The problem has been known for a while. Legislation in the 2021 session was not approved. But Southwest Gas is presenting changes to how it wants to recoup the cost of replacing pipes, and SB116 is back before lawmakers this year.

It’s an enormous project — an estimated 48% of Southwest Gas mains are Drisco 8000, according to testimony. Garrett Weir, general counsel for the Nevada Public Utilities Commission, said the pipes are considered a risk, but the PUC has not required Southwest Gas to replace them immediately.

Southwest Gas ratepayers have had enough as bills have skyrocketed over the past months as the cost of natural gas has gone up.

The discussion happened at a Senate Growth and Infrastructure Committee hearing.
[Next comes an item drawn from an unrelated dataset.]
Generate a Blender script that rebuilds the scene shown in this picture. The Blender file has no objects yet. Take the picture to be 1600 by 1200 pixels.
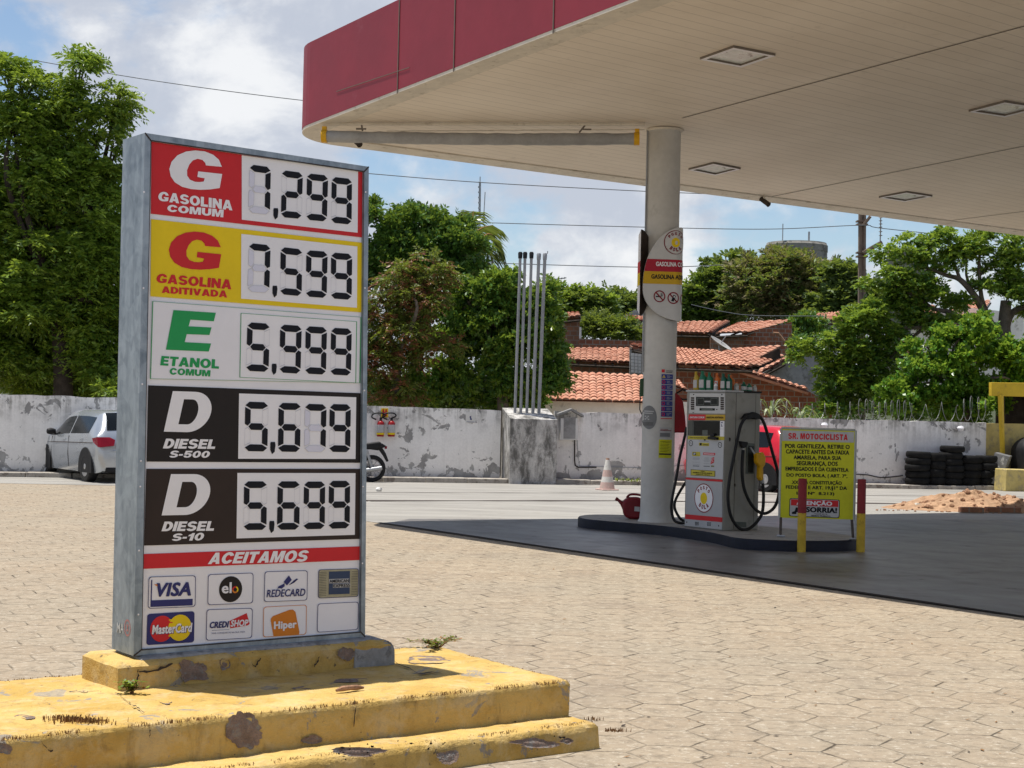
import bpy, math, random
import numpy as np
from mathutils import Vector, Matrix

# ------------------------------------------------------------------ camera, world, sun, exposure
S = bpy.context.scene
COL = S.collection
F_PX, EYE = 2400.0, 1.6
PITCH, ROLL = math.radians(1.07), math.radians(1.3)
cr, sr, cp, sp_ = math.cos(ROLL), math.sin(ROLL), math.cos(PITCH), math.sin(PITCH)
cam_d = bpy.data.cameras.new('camera')
cam = bpy.data.objects.new('camera', cam_d)
COL.objects.link(cam)
cam_d.sensor_fit = 'HORIZONTAL'
cam_d.sensor_width = 36.0
cam_d.lens = 36.0 * F_PX / 1600.0
cam_d.clip_start = 0.1
cam_d.clip_end = 3000.0
right = Vector((cr, -sp_ * sr, cp * sr))
up = Vector((-sr, -sp_ * cr, cp * cr))
fwd = Vector((0, cp, sp_))
cam.matrix_world = Matrix(((right.x, up.x, -fwd.x, 0), (right.y, up.y, -fwd.y, 0), (right.z, up.z, -fwd.z, EYE), (0, 0, 0, 1)))
S.camera = cam
S.render.engine = 'CYCLES'
S.view_settings.view_transform = 'Standard'
S.view_settings.look = 'None'
S.view_settings.gamma = 1.0
S.view_settings.exposure = 0.36
S.cycles.max_bounces = 10
S.cycles.diffuse_bounces = 5
S.cycles.transparent_max_bounces = 12

SUN_DIR = Vector((-0.212, 0.078, 0.975)).normalized()
sun_d = bpy.data.lights.new('sun', 'SUN')
sun_d.energy = 5.0
sun_d.angle = math.radians(0.53)
sun_d.color = (1.0, 0.955, 0.88)
sun = bpy.data.objects.new('sun', sun_d)
COL.objects.link(sun)
sun.rotation_euler = (-SUN_DIR).to_track_quat('-Z', 'Y').to_euler()
sun.location = (0, 0, 60)


class NB:
    """small node-tree writer"""
    def __init__(s, nt):
        s.nt = nt
        nt.nodes.clear()

    def n(s, t, ins=None, **props):
        nd = s.nt.nodes.new(t)
        for k, v in props.items():
            setattr(nd, k, v)
        for k, v in (ins or {}).items():
            sock = nd.inputs[k]
            if isinstance(v, bpy.types.NodeSocket):
                s.nt.links.new(v, sock)
            elif isinstance(v, (tuple, list)) and len(v) == 3 and sock.type == 'RGBA':
                sock.default_value = (*v, 1)
            else:
                sock.default_value = v
        return nd

    def m(s, op, a, b=0.0, c=None, clamp=False):
        nd = s.n('ShaderNodeMath', operation=op, use_clamp=clamp)
        for i, v in enumerate((a, b) if c is None else (a, b, c)):
            if isinstance(v, bpy.types.NodeSocket):
                s.nt.links.new(v, nd.inputs[i])
            else:
                nd.inputs[i].default_value = v
        return nd.outputs[0]

    def mix(s, fac, a, b, blend='MIX'):
        nd = s.n('ShaderNodeMix', data_type='RGBA', blend_type=blend)
        for i, v in ((0, fac), (6, a), (7, b)):
            if isinstance(v, bpy.types.NodeSocket):
                s.nt.links.new(v, nd.inputs[i])
            elif i == 0:
                nd.inputs[0].default_value = v
            else:
                nd.inputs[i].default_value = (*v[:3], 1)
        return nd.outputs[2]

    def noise(s, vec, scale, detail=4, rough=0.55, dist=0.0):
        return s.n('ShaderNodeTexNoise', {'Vector': vec, 'Scale': scale, 'Detail': detail, 'Roughness': rough, 'Distortion': dist}).outputs['Fac']

    def ramp(s, fac, lo, hi):
        nd = s.n('ShaderNodeMapRange', {'Value': fac, 'From Min': lo, 'From Max': hi}, interpolation_type='SMOOTHSTEP')
        return nd.outputs[0]

    def obj(s):
        return s.n('ShaderNodeTexCoord').outputs['Object']

    def scale(s, vec, sc):
        return s.n('ShaderNodeVectorMath', {0: vec, 1: sc}, operation='MULTIPLY').outputs[0]

    def xyz(s, vec):
        return s.n('ShaderNodeSeparateXYZ', {0: vec}).outputs

    def bump(s, h, strength=0.4, dist=0.01):
        return s.n('ShaderNodeBump', {'Height': h, 'Strength': strength, 'Distance': dist}).outputs[0]

    def surf(s, col, rough=0.6, metal=0.0, normal=None, spec=0.5, **kw):
        ins = {'Base Color': col, 'Roughness': rough, 'Metallic': metal, 'Specular IOR Level': spec}
        if normal is not None:
            ins['Normal'] = normal
        ins.update(kw)
        b = s.n('ShaderNodeBsdfPrincipled', ins)
        s.out(b.outputs[0])
        return b

    def out(s, sock):
        o = s.n('ShaderNodeOutputMaterial')
        s.nt.links.new(sock, o.inputs[0])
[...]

The bill is sponsored by Democratic Senator Skip Daly of Washoe County.

Opponents lined up to challenge not only the cost of the project, but also the need to replace pipes.

Christi Cabrera-Georgeson, deputy director of the Nevada Conservation League, reminded lawmakers that Southwest Gas has trumpeted its record as No. 1 in pipeline safety in other meetings at the Legislature this year.

Cabrera-Georgeson and others urged the state to think carefully before committing to an expensive project to continue using fossil fuels.

“We need to chart a path forward that doesn’t tie Nevadans to methane gas and these systems for decades to come,” said Tracy Byrd, who called from Las Vegas to express opposition.

Ernest Figueroa, a consumer advocate, said Southwest Gas rates went up 116% from April 2021 to this year — and gas bills will go up if the company starts replacing pipes. Figueroa testified that $3 billion is a conservative estimate for the project.

Justin Brown of Southwest Gas said, “This legislation is necessary and also complementary to the existing regulatory process that we have in place and provides also the following benefits. It will enhance safety and reduce short-term risk by supporting an increased level of proactive replacement of specific pipe types that are known within the industry to present greater risk.”